My Why
JFaye Recovery Solutions
I have been an educator for over 30 years and recovering for over 17. While working as an instructional specialist for three years, part of my duty was to ride the bus home with students. I paid close attention to the students that were dropped off in transitional recovery houses. There were the students who performed well academically yet they seemed on the verge of exploding because they were driven by their perfectionism. There were the students emotionally traumatized because of what they had witnessed in the home when their parents were in active addiction. There were the students I coined wanting to be invisible, thriving academically, no behavior concerns, immaculately dressed, yet I could still detect a void. If for no other reason I am them, and they are me. A student named Brandon caught my attention. I saw him once at a Narcotics Anonymous meeting with his parents. Brandon showed up at school angry and didn’t mind letting everyone know.
The Inspiration
I had some insight with anger.

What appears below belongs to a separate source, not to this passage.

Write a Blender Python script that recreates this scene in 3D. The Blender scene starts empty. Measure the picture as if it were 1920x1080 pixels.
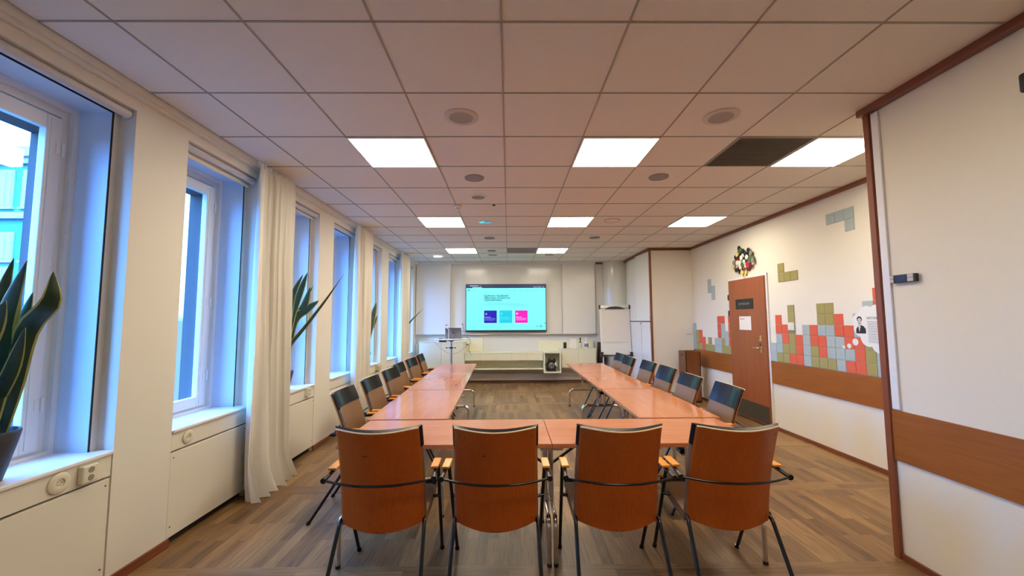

My mother died when I was 17 which gave birth to my own unbridled addiction. The truth is I began to dabble in drugs before my mother died. I was full of anger, rebellion, close-mindedness, confusion, and needed help navigating my feelings. I watched my Mom spend three months in intensive care, fighting for her life. On May 22, 1985 she succumbed to what doctors thought was Encephalitis. I now know children are great observers and poor interpreters. I had no idea at that point I was motherless for the rest of my life and still had a necessity for parental guidance. I was ripe with all the ingredients for active addiction to thrive and place me on a downward trajectory. I managed to graduate from high school without her physical presence in my life. She was funeralized on my 18th birthday. JFaye Recovery Solutions is inspired by Brandon and all the other students who have temporary or permanently absent parents like us and need a life changing trajectory.